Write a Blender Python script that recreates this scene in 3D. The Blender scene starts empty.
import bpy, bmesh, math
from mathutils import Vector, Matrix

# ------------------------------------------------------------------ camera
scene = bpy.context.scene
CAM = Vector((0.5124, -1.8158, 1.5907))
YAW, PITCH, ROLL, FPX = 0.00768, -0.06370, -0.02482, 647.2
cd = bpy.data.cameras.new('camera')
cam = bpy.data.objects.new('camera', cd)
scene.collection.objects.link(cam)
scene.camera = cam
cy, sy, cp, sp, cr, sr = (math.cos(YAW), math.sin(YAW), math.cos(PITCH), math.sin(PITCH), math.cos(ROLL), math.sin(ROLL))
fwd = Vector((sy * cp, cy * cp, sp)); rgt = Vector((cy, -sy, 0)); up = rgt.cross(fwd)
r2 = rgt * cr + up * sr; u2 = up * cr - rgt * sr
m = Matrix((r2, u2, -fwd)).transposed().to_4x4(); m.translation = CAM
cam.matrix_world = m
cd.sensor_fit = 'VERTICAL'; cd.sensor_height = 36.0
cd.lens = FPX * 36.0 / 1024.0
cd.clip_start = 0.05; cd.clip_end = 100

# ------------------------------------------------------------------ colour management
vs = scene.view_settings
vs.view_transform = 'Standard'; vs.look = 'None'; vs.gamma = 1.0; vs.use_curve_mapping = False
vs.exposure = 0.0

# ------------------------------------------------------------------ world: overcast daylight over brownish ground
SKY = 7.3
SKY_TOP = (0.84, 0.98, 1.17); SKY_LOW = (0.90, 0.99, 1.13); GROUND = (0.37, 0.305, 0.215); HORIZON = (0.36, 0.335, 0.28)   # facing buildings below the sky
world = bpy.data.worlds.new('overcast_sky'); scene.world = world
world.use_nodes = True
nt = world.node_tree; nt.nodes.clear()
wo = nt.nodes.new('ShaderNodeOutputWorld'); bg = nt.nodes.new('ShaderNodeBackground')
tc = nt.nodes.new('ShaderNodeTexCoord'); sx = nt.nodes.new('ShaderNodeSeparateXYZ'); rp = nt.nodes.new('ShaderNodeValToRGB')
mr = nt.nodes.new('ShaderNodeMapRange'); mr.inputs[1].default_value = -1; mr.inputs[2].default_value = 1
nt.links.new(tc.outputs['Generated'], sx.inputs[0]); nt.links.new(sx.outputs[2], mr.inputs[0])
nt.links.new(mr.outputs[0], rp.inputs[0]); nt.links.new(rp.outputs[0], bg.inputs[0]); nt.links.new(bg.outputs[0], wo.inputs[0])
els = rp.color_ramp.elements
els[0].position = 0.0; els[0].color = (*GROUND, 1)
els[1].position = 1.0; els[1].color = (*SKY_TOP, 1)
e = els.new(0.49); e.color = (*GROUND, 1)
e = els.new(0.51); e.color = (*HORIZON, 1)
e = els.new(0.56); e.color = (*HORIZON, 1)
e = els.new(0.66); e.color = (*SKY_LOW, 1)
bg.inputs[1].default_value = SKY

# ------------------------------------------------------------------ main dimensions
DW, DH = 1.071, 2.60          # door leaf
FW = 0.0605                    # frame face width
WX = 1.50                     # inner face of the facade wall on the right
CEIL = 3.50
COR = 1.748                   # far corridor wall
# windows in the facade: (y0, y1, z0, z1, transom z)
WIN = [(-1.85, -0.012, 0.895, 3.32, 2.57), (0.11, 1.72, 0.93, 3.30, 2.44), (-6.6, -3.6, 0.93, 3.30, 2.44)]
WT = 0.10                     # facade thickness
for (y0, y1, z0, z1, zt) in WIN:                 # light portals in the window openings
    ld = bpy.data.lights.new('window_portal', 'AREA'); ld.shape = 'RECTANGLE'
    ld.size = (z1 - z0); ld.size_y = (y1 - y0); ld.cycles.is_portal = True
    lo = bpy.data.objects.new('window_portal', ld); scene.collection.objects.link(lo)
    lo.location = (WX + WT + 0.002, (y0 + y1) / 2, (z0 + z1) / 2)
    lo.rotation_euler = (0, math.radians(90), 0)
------
**Stated problem**
Make an exact copy of the data above.

**Exercise response**
Write a Blender Python script that recreates this scene in 3D. The Blender scene starts empty.
import bpy, bmesh, math
from mathutils import Vector, Matrix

# ------------------------------------------------------------------ camera
scene = bpy.context.scene
CAM = Vector((0.5124, -1.8158, 1.5907))
YAW, PITCH, ROLL, FPX = 0.00768, -0.06370, -0.02482, 647.2
cd = bpy.data.cameras.new('camera')
cam = bpy.data.objects.new('camera', cd)
scene.collection.objects.link(cam)
scene.camera = cam
cy, sy, cp, sp, cr, sr = (math.cos(YAW), math.sin(YAW), math.cos(PITCH), math.sin(PITCH), math.cos(ROLL), math.sin(ROLL))
fwd = Vector((sy * cp, cy * cp, sp)); rgt = Vector((cy, -sy, 0)); up = rgt.cross(fwd)
r2 = rgt * cr + up * sr; u2 = up * cr - rgt * sr
m = Matrix((r2, u2, -fwd)).transposed().to_4x4(); m.translation = CAM
cam.matrix_world = m
cd.sensor_fit = 'VERTICAL'; cd.sensor_height = 36.0
cd.lens = FPX * 36.0 / 1024.0
cd.clip_start = 0.05; cd.clip_end = 100

# ------------------------------------------------------------------ colour management
vs = scene.view_settings
vs.view_transform = 'Standard'; vs.look = 'None'; vs.gamma = 1.0; vs.use_curve_mapping = False
vs.exposure = 0.0

# ------------------------------------------------------------------ world: overcast daylight over brownish ground
SKY = 7.3
SKY_TOP = (0.84, 0.98, 1.17); SKY_LOW = (0.90, 0.99, 1.13); GROUND = (0.37, 0.305, 0.215); HORIZON = (0.36, 0.335, 0.28)   # facing buildings below the sky
world = bpy.data.worlds.new('overcast_sky'); scene.world = world
world.use_nodes = True
nt = world.node_tree; nt.nodes.clear()
wo = nt.nodes.new('ShaderNodeOutputWorld'); bg = nt.nodes.new('ShaderNodeBackground')
tc = nt.nodes.new('ShaderNodeTexCoord'); sx = nt.nodes.new('ShaderNodeSeparateXYZ'); rp = nt.nodes.new('ShaderNodeValToRGB')
mr = nt.nodes.new('ShaderNodeMapRange'); mr.inputs[1].default_value = -1; mr.inputs[2].default_value = 1
nt.links.new(tc.outputs['Generated'], sx.inputs[0]); nt.links.new(sx.outputs[2], mr.inputs[0])
nt.links.new(mr.outputs[0], rp.inputs[0]); nt.links.new(rp.outputs[0], bg.inputs[0]); nt.links.new(bg.outputs[0], wo.inputs[0])
els = rp.color_ramp.elements
els[0].position = 0.0; els[0].color = (*GROUND, 1)
els[1].position = 1.0; els[1].color = (*SKY_TOP, 1)
e = els.new(0.49); e.color = (*GROUND, 1)
e = els.new(0.51); e.color = (*HORIZON, 1)
e = els.new(0.56); e.color = (*HORIZON, 1)
e = els.new(0.66); e.color = (*SKY_LOW, 1)
bg.inputs[1].default_value = SKY

# ------------------------------------------------------------------ main dimensions
DW, DH = 1.071, 2.60          # door leaf
FW = 0.0605                    # frame face width
WX = 1.50                     # inner face of the facade wall on the right
CEIL = 3.50
COR = 1.748                   # far corridor wall
# windows in the facade: (y0, y1, z0, z1, transom z)
WIN = [(-1.85, -0.012, 0.895, 3.32, 2.57), (0.11, 1.72, 0.93, 3.30, 2.44), (-6.6, -3.6, 0.93, 3.30, 2.44)]
WT = 0.10                     # facade thickness
for (y0, y1, z0, z1, zt) in WIN:                 # light portals in the window openings
    ld = bpy.data.lights.new('window_portal', 'AREA'); ld.shape = 'RECTANGLE'
    ld.size = (z1 - z0); ld.size_y = (y1 - y0); ld.cycles.is_portal = True
    lo = bpy.data.objects.new('window_portal', ld); scene.collection.objects.link(lo)
    lo.location = (WX + WT + 0.002, (y0 + y1) / 2, (z0 + z1) / 2)
    lo.rotation_euler = (0, math.radians(90), 0)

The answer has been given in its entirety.